Using open licenses

You can use open licenses to encourage free use of your own work. LibraOpen and LibraETDs makes it easy to use Creative Commons (CC) licenses, but many other kinds of open licenses exist. Here are some key facts and resources about open licenses:

  • Open licenses allow copyright holders to grant blanket permission to the public to make free use of their works, so long as the use meets certain conditions (such as attribution, or refraining from commercial exploitation).
  • CC licenses in particular are a key tool of the Open Access movement, which works to expand free online access to scholarship. Learn more about support for Open Access at UVA here. The Authors Alliance has a helpful FAQ about open access for authors here.
  • Open licenses are irrevocable—once you publish your work to the web with an open license attached, anyone who complies with the license is free to use your work accordingly. If you change your mind, you can’t stop someone who has already relied on the license. So, think carefully about whether you want to make your work available in this way before you choose an open license.
  • Deciding whether to use an open license can be a source of anxiety for some graduate students, who worry that openly-licensed or openly available versions of their work may reduce their future chances of publication. The CUNY Graduate Center has developed a guide for graduate students confronting anxiety about open access to their work.
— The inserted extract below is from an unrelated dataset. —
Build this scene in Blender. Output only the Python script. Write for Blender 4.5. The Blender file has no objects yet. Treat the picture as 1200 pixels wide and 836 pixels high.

  • Once you have decided to use an open license, think carefully about which license to use. The preprint publisher ASAPBio has a helpful graphic showing “How open” the different licenses are, along with FAQs about licenses generally.
  • You can learn much more about CC licenses generally at the Creative Commons website.
  • Although Creative Commons is the most well-known suite of licenses for textual and artistic works, there are many other varieties of free or open licenses, including specialized licenses for software and data. A wiki definition of “free cultural work” and a list and taxonomy of free licenses is available here.